-------- Supplied data

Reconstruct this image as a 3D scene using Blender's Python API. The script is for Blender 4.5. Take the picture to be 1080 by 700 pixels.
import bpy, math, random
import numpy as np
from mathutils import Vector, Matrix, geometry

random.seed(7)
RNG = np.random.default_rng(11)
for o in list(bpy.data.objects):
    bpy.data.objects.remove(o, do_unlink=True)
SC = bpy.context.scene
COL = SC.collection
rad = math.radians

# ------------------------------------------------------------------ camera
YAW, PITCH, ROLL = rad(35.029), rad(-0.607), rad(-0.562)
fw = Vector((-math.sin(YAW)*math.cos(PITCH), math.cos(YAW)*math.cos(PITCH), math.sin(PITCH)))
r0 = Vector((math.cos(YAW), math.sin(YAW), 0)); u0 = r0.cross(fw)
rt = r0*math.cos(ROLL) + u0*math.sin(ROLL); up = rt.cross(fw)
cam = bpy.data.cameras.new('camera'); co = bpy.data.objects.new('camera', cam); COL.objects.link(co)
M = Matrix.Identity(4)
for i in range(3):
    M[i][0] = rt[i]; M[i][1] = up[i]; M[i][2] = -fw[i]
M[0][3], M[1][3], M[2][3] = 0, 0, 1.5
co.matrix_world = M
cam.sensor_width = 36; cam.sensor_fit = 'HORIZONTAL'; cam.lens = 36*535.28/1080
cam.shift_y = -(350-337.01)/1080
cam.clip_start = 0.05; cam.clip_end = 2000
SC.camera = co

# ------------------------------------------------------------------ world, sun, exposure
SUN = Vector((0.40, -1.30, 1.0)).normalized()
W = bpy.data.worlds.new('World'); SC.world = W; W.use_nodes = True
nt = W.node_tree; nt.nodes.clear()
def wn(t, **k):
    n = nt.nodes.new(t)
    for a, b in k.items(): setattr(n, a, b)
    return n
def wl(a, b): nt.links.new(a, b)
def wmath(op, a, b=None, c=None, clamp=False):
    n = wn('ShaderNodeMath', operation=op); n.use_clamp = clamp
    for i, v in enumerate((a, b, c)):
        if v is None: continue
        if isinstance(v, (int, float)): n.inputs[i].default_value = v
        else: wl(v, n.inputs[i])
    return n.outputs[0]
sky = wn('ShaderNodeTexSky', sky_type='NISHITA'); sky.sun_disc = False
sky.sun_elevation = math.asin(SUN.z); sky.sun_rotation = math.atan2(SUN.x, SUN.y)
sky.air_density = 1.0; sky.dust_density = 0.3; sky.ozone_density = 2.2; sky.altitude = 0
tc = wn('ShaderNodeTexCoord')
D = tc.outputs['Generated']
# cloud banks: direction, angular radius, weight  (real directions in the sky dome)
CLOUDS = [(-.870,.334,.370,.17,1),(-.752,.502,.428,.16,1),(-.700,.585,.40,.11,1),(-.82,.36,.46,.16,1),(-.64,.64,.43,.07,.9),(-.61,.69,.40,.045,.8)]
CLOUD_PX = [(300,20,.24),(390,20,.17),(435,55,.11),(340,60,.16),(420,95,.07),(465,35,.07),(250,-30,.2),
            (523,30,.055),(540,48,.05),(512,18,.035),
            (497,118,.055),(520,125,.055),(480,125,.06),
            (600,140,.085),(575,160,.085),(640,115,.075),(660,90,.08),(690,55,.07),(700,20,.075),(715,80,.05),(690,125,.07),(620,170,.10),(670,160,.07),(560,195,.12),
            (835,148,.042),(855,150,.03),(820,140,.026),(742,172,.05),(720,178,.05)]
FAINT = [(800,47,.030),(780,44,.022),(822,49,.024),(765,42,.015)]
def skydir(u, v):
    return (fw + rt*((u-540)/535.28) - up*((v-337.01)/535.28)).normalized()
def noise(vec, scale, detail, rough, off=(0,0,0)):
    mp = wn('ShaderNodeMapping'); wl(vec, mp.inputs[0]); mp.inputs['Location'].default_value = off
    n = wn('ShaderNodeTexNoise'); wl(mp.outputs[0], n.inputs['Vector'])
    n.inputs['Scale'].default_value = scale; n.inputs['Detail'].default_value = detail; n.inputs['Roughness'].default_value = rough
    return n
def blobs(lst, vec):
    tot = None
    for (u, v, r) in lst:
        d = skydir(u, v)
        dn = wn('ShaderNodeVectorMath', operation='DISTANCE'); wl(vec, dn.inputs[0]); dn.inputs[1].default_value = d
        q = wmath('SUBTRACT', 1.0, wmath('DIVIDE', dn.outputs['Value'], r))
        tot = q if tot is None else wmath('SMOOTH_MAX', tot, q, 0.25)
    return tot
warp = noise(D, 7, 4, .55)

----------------

### Task description
Each line of the material above must be retyped precisely.

### Written answer
Reconstruct this image as a 3D scene using Blender's Python API. The script is for Blender 4.5. Take the picture to be 1080 by 700 pixels.
import bpy, math, random
import numpy as np
from mathutils import Vector, Matrix, geometry

random.seed(7)
RNG = np.random.default_rng(11)
for o in list(bpy.data.objects):
    bpy.data.objects.remove(o, do_unlink=True)
SC = bpy.context.scene
COL = SC.collection
rad = math.radians

# ------------------------------------------------------------------ camera
YAW, PITCH, ROLL = rad(35.029), rad(-0.607), rad(-0.562)
fw = Vector((-math.sin(YAW)*math.cos(PITCH), math.cos(YAW)*math.cos(PITCH), math.sin(PITCH)))
r0 = Vector((math.cos(YAW), math.sin(YAW), 0)); u0 = r0.cross(fw)
rt = r0*math.cos(ROLL) + u0*math.sin(ROLL); up = rt.cross(fw)
cam = bpy.data.cameras.new('camera'); co = bpy.data.objects.new('camera', cam); COL.objects.link(co)
M = Matrix.Identity(4)
for i in range(3):
    M[i][0] = rt[i]; M[i][1] = up[i]; M[i][2] = -fw[i]
M[0][3], M[1][3], M[2][3] = 0, 0, 1.5
co.matrix_world = M
cam.sensor_width = 36; cam.sensor_fit = 'HORIZONTAL'; cam.lens = 36*535.28/1080
cam.shift_y = -(350-337.01)/1080
cam.clip_start = 0.05; cam.clip_end = 2000
SC.camera = co

# ------------------------------------------------------------------ world, sun, exposure
SUN = Vector((0.40, -1.30, 1.0)).normalized()
W = bpy.data.worlds.new('World'); SC.world = W; W.use_nodes = True
nt = W.node_tree; nt.nodes.clear()
def wn(t, **k):
    n = nt.nodes.new(t)
    for a, b in k.items(): setattr(n, a, b)
    return n
def wl(a, b): nt.links.new(a, b)
def wmath(op, a, b=None, c=None, clamp=False):
    n = wn('ShaderNodeMath', operation=op); n.use_clamp = clamp
    for i, v in enumerate((a, b, c)):
        if v is None: continue
        if isinstance(v, (int, float)): n.inputs[i].default_value = v
        else: wl(v, n.inputs[i])
    return n.outputs[0]
sky = wn('ShaderNodeTexSky', sky_type='NISHITA'); sky.sun_disc = False
sky.sun_elevation = math.asin(SUN.z); sky.sun_rotation = math.atan2(SUN.x, SUN.y)
sky.air_density = 1.0; sky.dust_density = 0.3; sky.ozone_density = 2.2; sky.altitude = 0
tc = wn('ShaderNodeTexCoord')
D = tc.outputs['Generated']
# cloud banks: direction, angular radius, weight  (real directions in the sky dome)
CLOUDS = [(-.870,.334,.370,.17,1),(-.752,.502,.428,.16,1),(-.700,.585,.40,.11,1),(-.82,.36,.46,.16,1),(-.64,.64,.43,.07,.9),(-.61,.69,.40,.045,.8)]
CLOUD_PX = [(300,20,.24),(390,20,.17),(435,55,.11),(340,60,.16),(420,95,.07),(465,35,.07),(250,-30,.2),
            (523,30,.055),(540,48,.05),(512,18,.035),
            (497,118,.055),(520,125,.055),(480,125,.06),
            (600,140,.085),(575,160,.085),(640,115,.075),(660,90,.08),(690,55,.07),(700,20,.075),(715,80,.05),(690,125,.07),(620,170,.10),(670,160,.07),(560,195,.12),
            (835,148,.042),(855,150,.03),(820,140,.026),(742,172,.05),(720,178,.05)]
FAINT = [(800,47,.030),(780,44,.022),(822,49,.024),(765,42,.015)]
def skydir(u, v):
    return (fw + rt*((u-540)/535.28) - up*((v-337.01)/535.28)).normalized()
def noise(vec, scale, detail, rough, off=(0,0,0)):
    mp = wn('ShaderNodeMapping'); wl(vec, mp.inputs[0]); mp.inputs['Location'].default_value = off
    n = wn('ShaderNodeTexNoise'); wl(mp.outputs[0], n.inputs['Vector'])
    n.inputs['Scale'].default_value = scale; n.inputs['Detail'].default_value = detail; n.inputs['Roughness'].default_value = rough
    return n
def blobs(lst, vec):
    tot = None
    for (u, v, r) in lst:
        d = skydir(u, v)
        dn = wn('ShaderNodeVectorMath', operation='DISTANCE'); wl(vec, dn.inputs[0]); dn.inputs[1].default_value = d
        q = wmath('SUBTRACT', 1.0, wmath('DIVIDE', dn.outputs['Value'], r))
        tot = q if tot is None else wmath('SMOOTH_MAX', tot, q, 0.25)
    return tot
warp = noise(D, 7, 4, .55)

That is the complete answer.